Impact: Removal of equitable discretion.
7. Compliance Strategy from 1 April 2026
Businesses must move from a “litigation defense” mindset to a “zero-delay” compliance mindset.
Strengthen Internal Controls
- Automated compliance calendars
- ERP-based deadline alerts
- Monthly closure discipline
Early Auditor Engagement
- Finalise accounts well before due date
- Avoid last-minute audit adjustments
Cash Flow Planning
- Provision for potential compliance fees
Parallel Monitoring of Other Fee Conversions
Similar shifts are expected in other procedural defaults (e.g., transfer pricing reports, statements, certifications).
8. Broader Policy Impact
The shift signals a philosophical change in Indian tax administration:
| Earlier Approach | Emerging Approach |
| Discretion-based enforcement | Automated compliance |
| Officer-driven penalty | System-driven fee |
| Litigation-heavy | Litigation-light |
| Equity-based relief | Certainty-based outcome |
This aligns with India’s push toward faceless assessments, digital compliance, and reduced human interface.
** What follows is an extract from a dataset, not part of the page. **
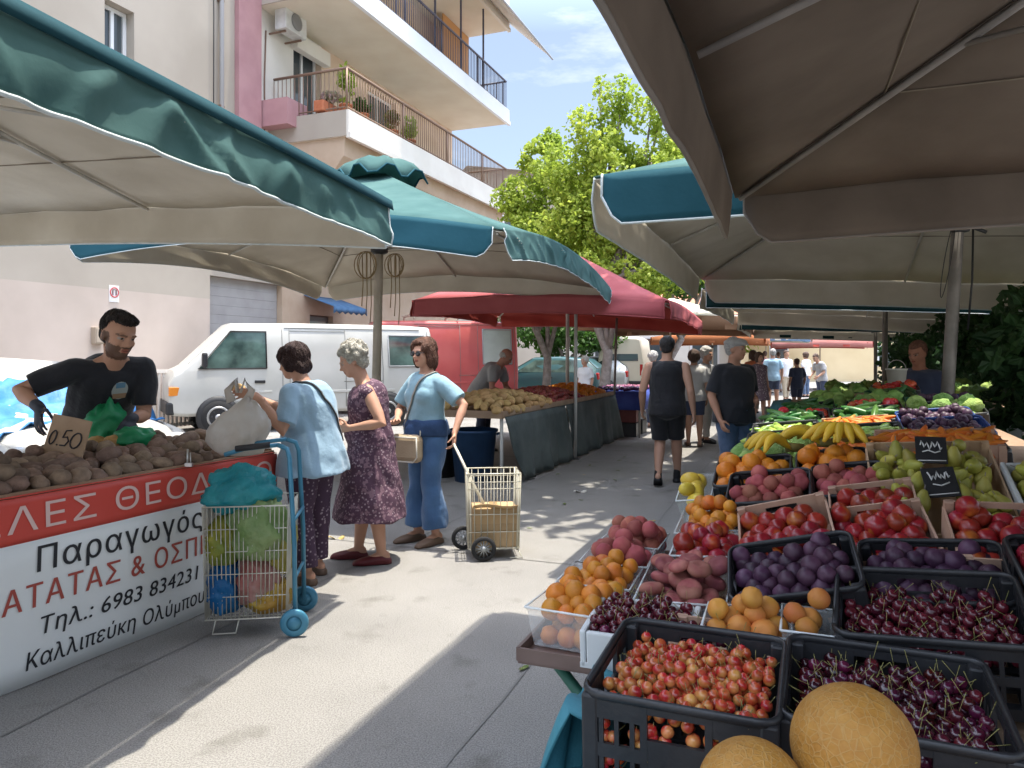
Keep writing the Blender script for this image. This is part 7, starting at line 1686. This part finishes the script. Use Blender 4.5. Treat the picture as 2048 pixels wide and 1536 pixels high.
def banana_bunch(label, loc, rz, n=6, sc=1.0):
    t = thing('banana_bunch', label, 'bananas', loc, rz, 'bananas on the fruit stall'); t.scale = (sc,) * 3
    for i in range(n):
        a = (i - n / 2 + .5) * .26; pts = []; rr = []
        for k in range(9):
            q = k / 8; ph = -.2 + q * 1.75; x = .085 * math.sin(ph) * 1.1; z = -.06 + .085 * math.cos(ph * .95); pts.append(V((.02 + .15 * q, 0, .045 * math.sin(PI * q) + .01))); rr.append([.006, .010, .015, .0165, .017, .0165, .015, .011, .005][k])
        rot = rz3(a) @ rx3(a * .5); b = MB(); b.tube([rot @ p for p in pts], rr, 8); b.build('banana', m_banana, t)
    b = MB(); b.tube([V((-.03, 0, .012)), V((.03, 0, .014))], [.014, .018], 8); b.build('stalk', M('stalk', (.2, .16, .04), .7), t)
for k, (a, w, lab) in enumerate([(3.2, -.02, 'bunch of bananas at the left of the banana row'), (3.24, .10, 'bunch of bananas in the middle of the banana row'), (3.28, .23, 'bunch of bananas at the right of the banana row by the orange box'), (3.12, .17, 'front bunch of bananas lying over the right oranges')]): banana_bunch(lab, S(a, w, 1.115 + .02 * k), ST + R([200, 160, 215, 250][k]), 6, 1.15)
# pears
pm = crate('wood', 'deep wooden crate of pears with slatted side tilted toward the lane', S(2.64, .40, 1.10), .37, .52, .14, 4, 24, 0); m_, _d = pm
for k, xr in enumerate((-.105, .105)):
    c2 = (m_ @ Matrix.Translation((xr, 0, 0)), (.155, .5, .14)); fill(c2, PEAR, .056, 1.0, 'green pear in the %s column of the wooden crate' % ('left' if k == 0 else 'right'), 'pear', 'pears in the %s column' % ('left' if k == 0 else 'right'), 'pear', 80 + k, 2, .012, .5, sc=(.64, .8))
c = crate('foam', 'white foam tray of yellow pears on the right of the wooden pear crate', S(2.56, .67, 1.08), .15, .46, .08, 4, 22, 0); fill(c, PEAR, .058, 1.0, 'yellow pear in the white foam tray', 'pear', 'pears in the foam tray', 'pear', 83, 2, .01, .5, sc=(.66, .84))
m_chalkb = M('card_black', (.012, .012, .013), .6); m_chalk = M('chalk', (.62, .62, .6), .8)
for k, (y, seg) in enumerate([(.13, [[(-.036 + .0045 * i, .008 + .016 * math.sin(i * 1.55) + .006 * math.sin(i * .7)) for i in range(17)], [(-.03, -.024), (-.01, -.016), (.012, -.026), (.03, -.018)]]), (-.06, [[(-.034 + .0042 * i, .012 + .014 * math.sin(i * 1.9 + 1) + .007 * math.cos(i * .9)) for i in range(17)], [(-.026, -.02), (.0, -.028), (.028, -.017)]])]):
    q4 = m_ @ Matrix.Translation((.0, y, .185)) @ Matrix.Rotation(R(24), 4, 'X') @ Matrix.Rotation(R(-4 + 9 * k), 4, 'Z'); t = thing('price_card', ['black chalk price card stuck upper among the pears', 'black chalk price card stuck lower among the pears'][k], 'price card', q4.to_translation()); t.rotation_euler = q4.to_euler()
    b = MB(); b.box((0, 0, 0), (.09, .105, .004), None, 0, .001); b.build('card', m_chalkb, t); b = MB(); [b.tube([V((x * .85, z * .85 + .01, .0035)) for x, z in s_], .0022, 5) for s_ in seg]; b.tube([V((-.04, -.045, .0035)), V((.04, -.042, .0035))], .002, 5); b.build('lettering', m_chalk, t)
c = crate('carton', 'shallow orange carton of carrots behind the pear crate', S(3.12, .47, 1.20), .40, .18, .09, 3, 14, 0); fill(c, CARR, .035, 1.0, 'carrot in the shallow orange carton behind the pears', 'carrot', 'carrots in the shallow carton', 'carrot', 84, 1, .01, up=.3)
# the farther half of the stall: mixed crates
far = [(3.45, -.28, .10, 'green', CABS, .08, 'lettuce', 'lettuce in the green crate at the cloth edge beyond the oranges'), (3.45, .02, .13, 'black', CARR, .034, 'carrot', 'carrot in the black crate beyond the bananas'), (3.5, .42, .12, 'black', PLU, .052, 'plum', 'small dark plum in the black crate beyond the carrots'), (3.9, -.24, .14, 'black', PEP, .045, 'pepper', 'pale green pepper in the first pepper crate'), (3.9, .12, .14, 'black', PEP, .045, 'pepper', 'pale green pepper in the second pepper crate'), (3.95, .47, .13, 'blue', PLU, .055, 'plum', 'small plum in the blue crate past the peppers'), (4.35, -.24, .14, 'black', PEP, .05, 'pepper', 'green pepper in the third pepper crate'), (4.35, .12, .14, 'wood', CARR, .04, 'carrot', 'carrot in the wooden crate among the peppers'), (4.4, .5, .13, 'blue', PLU, .054, 'plum', 'dusky plum in the second blue crate past the peppers'), (4.85, -.2, .14, 'black', GRN, .06, 'courgette', 'courgette in the left crate beyond the peppers'), (4.85, .2, .14, 'black', GRN, .06, 'courgette', 'courgette in the middle crate beyond the peppers'), (4.9, .62, .12, 'black', CABS, .085, 'cabbage', 'cabbage in the crate before the stall keeper'), (5.35, -.15, .14, 'black', TOM, .062, 'tomato', 'tomato in the left tomato crate'), (5.35, .28, .14, 'black', TOM, .062, 'tomato', 'tomato in the right tomato crate'), (5.4, .7, .14, 'blue', PLU, .06, 'plum', 'dark plum in the far blue crate'), (5.9, -.1, .14, 'black', GRN, .06, 'courgette', 'courgette in the far left crate'), (5.9, .36, .12, 'green', CABS, .085, 'lettuce', 'lettuce in the far green crate'), (6.5, .0, .1, 'black', CABS, .085, 'cabbage', 'cabbage in the far black crate'), (6.5, .5, .14, 'green', GRN, .06, 'courgette', 'courgette in the farthest green crate'), (7.1, .1, .1, 'black', CABS, .085, 'cabbage', 'cabbage in the farthest black crate'), (7.15, .6, .14, 'black', TOM, .064, 'tomato', 'tomato in the farthest crate')]
for k, (a, w, h_, kind, me, d, cat, ll) in enumerate(far):
    h_ *= .75
    wd = .34 if cat not in ('cabbage', 'lettuce') else .36
    c = crate(kind, {'black': 'black', 'blue': 'blue', 'green': 'green', 'wood': 'wooden'}[kind] + ' crate holding each ' + ll.split(' in the ')[0] + ' of the ' + ll.split(' in the ')[1], S(a, w + .16, zt(a, w + .1) + h_ + (.045 if a < 5 else .02)), wd, .36, h_, 6, 9, 0, 'crates on the far half of the fruit stall'); fill(c, me, d, 1.0, ll, cat, cat + 's: ' + ll.split(' in the ')[1], cat, 100 + k, 2 if d > .05 else 1, .012, .45, up=.35 if me in (PEP, CARR, GRN, EGG) else None)
# things behind and beside
t = thing('bucket', 'pale plastic bucket hung on the thin pole beside the stall keeper', 'bucket', P(1793, 780, 6.9)); b = MB(); b.lathe([(.07, 0), (.09, .2), (.095, .2), (.095, .185), (.085, .19), (.066, .01), (.001, .01)], 18); b.build('body', M('bucket_pale', (.5, .5, .44), .5), t); b = MB(); b.tube([V((.09 * math.cos(PI * i / 8), 0, .19 + .09 * math.sin(PI * i / 8))) for i in range(9)], .004, 5); b.build('handle', m_iron_leg, t)
t = thing('crate_stack', 'dark stack of empty crates behind the pear crate at the right', 'crate', S(3.3, 1.55, 0), ST); b = MB(); [b.box((0, 0, .12 + k * .235), (.5, .4, .225), None, 0, .012) for k in range(4)]; b.build('body', m_blackplast, t)
t = thing('crate_stack', 'second dark crate stack at the right picture edge', 'crate', S(2.35, 1.6, 0), ST + .1); b = MB(); [b.box((0, 0, .12 + k * .235), (.55, .42, .225), None, 0, .012) for k in range(4)]; b.build('body', m_blackplast, t)
# green vegetable stall beyond
gs = thing('market_stall', 'farther stall of green vegetables under the last dark umbrella', 'market stall', S(12.4, 1.4), ST)
b = MB(); b.box((0, 0, .85), (2.0, 4.4, .05)); b.build('table_top', m_table, gs); b = MB()
b.sheet([[V((-1.02 - .04 * q, lerp(-2.2, 2.2, j / 30), .88 - .8 * q)) + V((.015 * math.sin(j * 1.7) * q, 0, 0)) for j in range(31)] for q in (0, .5, 1)], .004); b.sheet([[V((lerp(-1, 1, j / 14), -2.22 - .03 * q + .015 * math.sin(j * 1.9) * q, .88 - .8 * q)) for j in range(15)] for q in (0, .5, 1)], .004); b.build('skirt', M('skirt_white', (.42, .44, .42), .8, col2=(.5, .52, .5), scale=3), gs, fix=True)
for x in (-.9, .9):
    for y in (-2, 2): b = MB(); b.tube([V((x, y, 0)), V((x, y, .83))], .02, 8); b.build('leg', m_iron_leg, gs)
rg = random.Random(3)
for i in range(7):
    for j in range(15):
        k = (i + j // 4) % 3; spawn(['lettuce', 'courgette', 'cabbage'][k], [CAB, GRN, CAB][k], S(12.4 - 2.05 + j * .29 + rg.uniform(-.05, .05), 1.4 - .85 + i * .28 + rg.uniform(-.05, .05), .94 + .10 * i / 6 + rg.uniform(0, .04)), (rg.uniform(-.3, .3), rg.uniform(-.3, .3), rg.uniform(0, 6)), ['pale green lettuce on the farther green stall', 'courgette on the farther green stall', 'round cabbage on the farther green stall'][k], ['lettuce', 'courgette', 'cabbage'][k], ['lettuces on the farther stall', 'courgettes on the farther stall', 'cabbages on the farther stall'][k], rg.uniform(.9, 1.25))
# ------------------------------------------------------------------ light, sky, camera
SUN_EL = R(82); el = SUN_EL
hd = (W * .62 + U * .78).normalized()
sd = V((hd.x * math.cos(el), hd.y * math.cos(el), math.sin(el)))
w = bpy.data.worlds.new("World"); SC.world = w; w.use_nodes = True; nt = w.node_tree; N = nt.nodes; L = nt.links
bg = N['Background']; sky = N.new('ShaderNodeTexSky'); sky.sky_type = 'NISHITA'; sky.sun_disc = False; sky.sun_elevation = el; sky.sun_rotation = math.atan2(hd.x, hd.y); sky.dust_density = 1.6; sky.altitude = 100; sky.air_density = 1.0
tc = N.new('ShaderNodeTexCoord'); mp = N.new('ShaderNodeMapping'); mp.inputs['Scale'].default_value = (1.6, 1.6, 5.5); n1 = N.new('ShaderNodeTexNoise'); n1.inputs['Scale'].default_value = 1.7; n1.inputs['Detail'].default_value = 8; n1.inputs['Roughness'].default_value = .62
rp = N.new('ShaderNodeValToRGB'); rp.color_ramp.elements[0].position = .44; rp.color_ramp.elements[1].position = .66; rp.color_ramp.elements[0].color = (.14, .14, .14, 1); rp.color_ramp.elements[1].color = (.8, .8, .8, 1)
mx = N.new('ShaderNodeMixRGB'); mx.inputs[2].default_value = (7.6, 7.9, 8.3, 1)
L.new(tc.outputs['Generated'], mp.inputs['Vector']); L.new(mp.outputs[0], n1.inputs['Vector']); L.new(n1.outputs['Fac'], rp.inputs['Fac']); L.new(rp.outputs['Color'], mx.inputs[0]); L.new(sky.outputs[0], mx.inputs[1]); sx = N.new('ShaderNodeSeparateXYZ'); mr = N.new('ShaderNodeMapRange'); mr.inputs['From Min'].default_value = .40; mr.inputs['From Max'].default_value = .64; mr.inputs['To Min'].default_value = .49; mr.inputs['To Max'].default_value = 1.9
ml = N.new('ShaderNodeMixRGB'); ml.blend_type = 'MULTIPLY'; ml.inputs[0].default_value = 1
L.new(tc.outputs['Generated'], sx.inputs[0]); L.new(sx.outputs['Z'], mr.inputs['Value']); L.new(mx.outputs[0], ml.inputs[1]); L.new(mr.outputs['Result'], ml.inputs[2]); L.new(ml.outputs[0], bg.inputs['Color'])
bg.inputs['Strength'].default_value = .15
sl = bpy.data.lights.new('sun', 'SUN'); sl.energy = 2.8; sl.angle = R(.55); sl.color = (1, .93, .80); so = bpy.data.objects.new('sun', sl); COL.objects.link(so); so.rotation_euler = sd.to_track_quat('Z', 'Y').to_euler(); so.location = (0, 0, 30)
cam = bpy.data.cameras.new('camera'); co = bpy.data.objects.new('camera', cam); COL.objects.link(co); co.location = (0, 0, CZ); co.rotation_euler = (R(90), 0, 0)
cam.sensor_width = 36; cam.lens = F / 2048 * 36; cam.shift_y = -(768 - 712) / 2048; cam.clip_start = .05; cam.clip_end = 600; SC.camera = co
SC.view_settings.view_transform = 'Standard'; SC.view_settings.look = 'None'; SC.view_settings.exposure = 1.53; SC.view_settings.gamma = 1
SC.cycles.max_bounces = 8; SC.cycles.diffuse_bounces = 5; SC.cycles.transparent_max_bounces = 16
9. Advantages & Disadvantages
Advantages
- Certainty and predictability
- Reduced disputes
- Faster resolution
- Simplified enforcement
Disadvantages
- No relief for genuine hardship
- Potentially harsh for small taxpayers
- Flat fee ignores proportionality
- One-day delay can be costly
10. Final Analysis: Is This Reform Good or Harsh?
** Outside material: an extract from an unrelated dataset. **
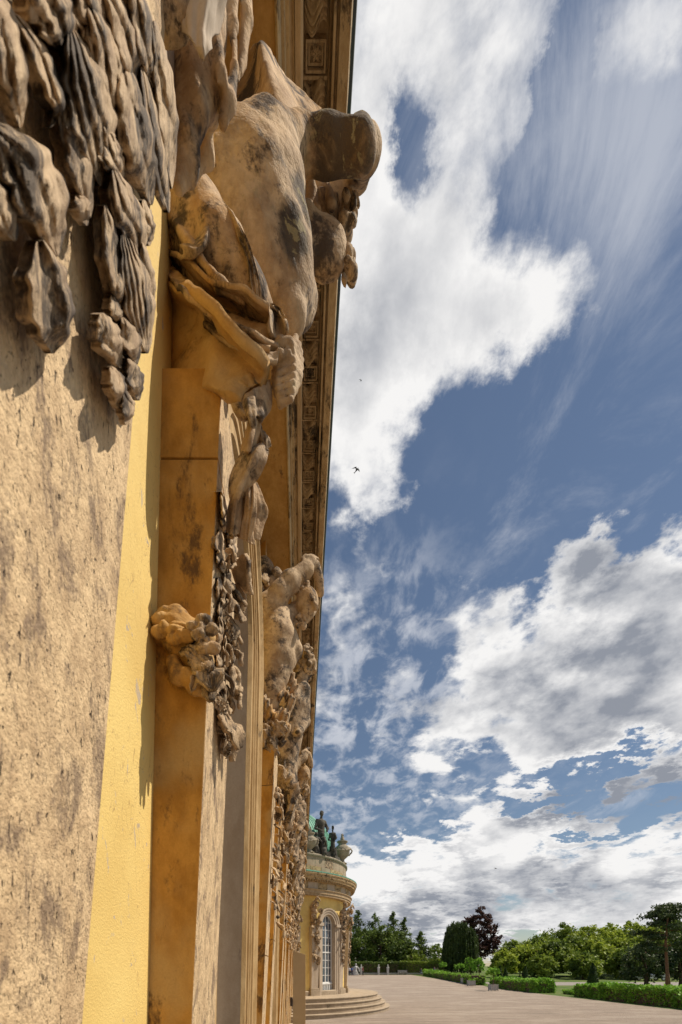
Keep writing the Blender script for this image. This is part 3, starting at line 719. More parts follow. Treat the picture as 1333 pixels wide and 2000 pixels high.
# thin carved cloth with two faces and an edge
def sheet(name, rows, thick, parent, org, mat, res=(24, 36), fold=0., fold_n=5, world=False, seed=0):
    g = np.array([[tuple(P(*q)) if not world else q for q in r] for r in rows], float)
    a = np.stack([catmull(g[:, j], res[0]) for j in range(g.shape[1])], 1)
    a = np.stack([catmull(a[i], res[1]) for i in range(a.shape[0])], 0)
    du = np.gradient(a, axis=0); dv = np.gradient(a, axis=1); n = np.cross(du, dv); n /= np.linalg.norm(n, axis=-1, keepdims=True)+1e-9
    s = np.linspace(0, 1, a.shape[1])[None, :]; r = np.linspace(0, 1, a.shape[0])[:, None]
    w = fold*(np.sin(s*fold_n*2*pi+r*2.+seed)+.4*np.sin(s*fold_n*4.3*pi+r*4+seed))*(.3+.7*r)+vnoise(a, 6.)*fold*1.2+vnoise(a, 22.)*.012
    a = a+n*w[..., None]
    b = a-n*thick
    h, k = a.shape[:2]; V = np.concatenate([a.reshape(-1, 3), b.reshape(-1, 3)])-np.array(org)
    i = np.arange(h*k).reshape(h, k); q1 = np.stack([i[:-1, :-1], i[:-1, 1:], i[1:, 1:], i[1:, :-1]], -1).reshape(-1, 4)
    q2 = q1[:, ::-1]+h*k
    ring = list(i[0, :])+list(i[1:, -1])+list(i[-1, -2::-1])+list(i[-2:0:-1, 0]); m_ = len(ring)
    q3 = np.array([(ring[t_], ring[t_]+h*k, ring[(t_+1) % m_]+h*k, ring[(t_+1) % m_]) for t_ in range(m_)])
    return link(name, np_mesh(name, V, np.concatenate([q1, q2, q3])), parent, M[mat])
def rough(amp=.004, sc=16., amp2=.0015, sc2=60.): return lambda p: vnoise(p, sc)*amp*2+vnoise(p, sc2)*amp2*2
def wrinkles(amp, freq, dirv, base=.004):
    d = np.array(dirv, float); d /= np.linalg.norm(d)
    def f(p):
        ph = (p@d)*freq+vnoise(p, 5.)*5
        return amp*np.abs(np.sin(ph))+vnoise(p, 14.)*base*2
    return f
# small carved pieces shared by every garland
def leaf_proto(name, fingers, width, cup, seed):
    ns, nt = 14, 12; v = []; f = []; rs = np.random.RandomState(seed); ph = rs.rand(3)*6
    for side in (1, 0):
        for i in range(ns+1):
            s = i/ns; w = width*(sin(pi*min(s*.93+.04, 1)))**.6*(1+.16*sin(s*20+ph[0]))
            for j in range(nt+1):
                u = 2*j/nt-1
                x = .16*sin(pi*s)+.14*s*s+(.07*abs(sin(u*fingers*.5*pi))**.7 if side else 0)+cup*u*u*.25+.05*sin(s*8+ph[1])-(0 if side else .07)
                v.append((x, u*w*.5, -s))
    n = nt+1; o = n*(ns+1)
    for i in range(ns):
        for j in range(nt):
            f.append((i*n+j, (i+1)*n+j, (i+1)*n+j+1, i*n+j+1)); f.append((o+i*n+j, o+i*n+j+1, o+(i+1)*n+j+1, o+(i+1)*n+j))
    ring = [j for j in range(n)]+[i*n+nt for i in range(1, ns+1)]+[ns*n+j for j in range(nt-1, -1, -1)]+[i*n for i in range(ns-1, 0, -1)]
    for i in range(len(ring)): a, b = ring[i], ring[(i+1) % len(ring)]; f.append((a, b, b+o, a+o))
    me = mesh(name, v, f, True); me.materials.append(M['leaf']); return me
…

The answer depends on perspective.
From an administrative viewpoint:
- It simplifies enforcement.
- Reduces litigation burden.
- Improves compliance discipline.
From a taxpayer fairness viewpoint:
- Removal of reasonable cause may feel rigid.
- SMEs may bear disproportionate impact.
Ultimately, the reform moves India from a penalty-justification model to a pay-and-comply model.
Conclusion
From 1 April 2026, the era of discretionary audit penalties under Section 271B effectively ends. In its place stands a mandatory, fixed audit fee regime under the new Income-tax framework.
The message is clear:
Compliance delays will no longer be debated – they will be priced.
For businesses and professionals, the safest strategy is simple:
Audit early. File on time. Eliminate dependency on post-default relief.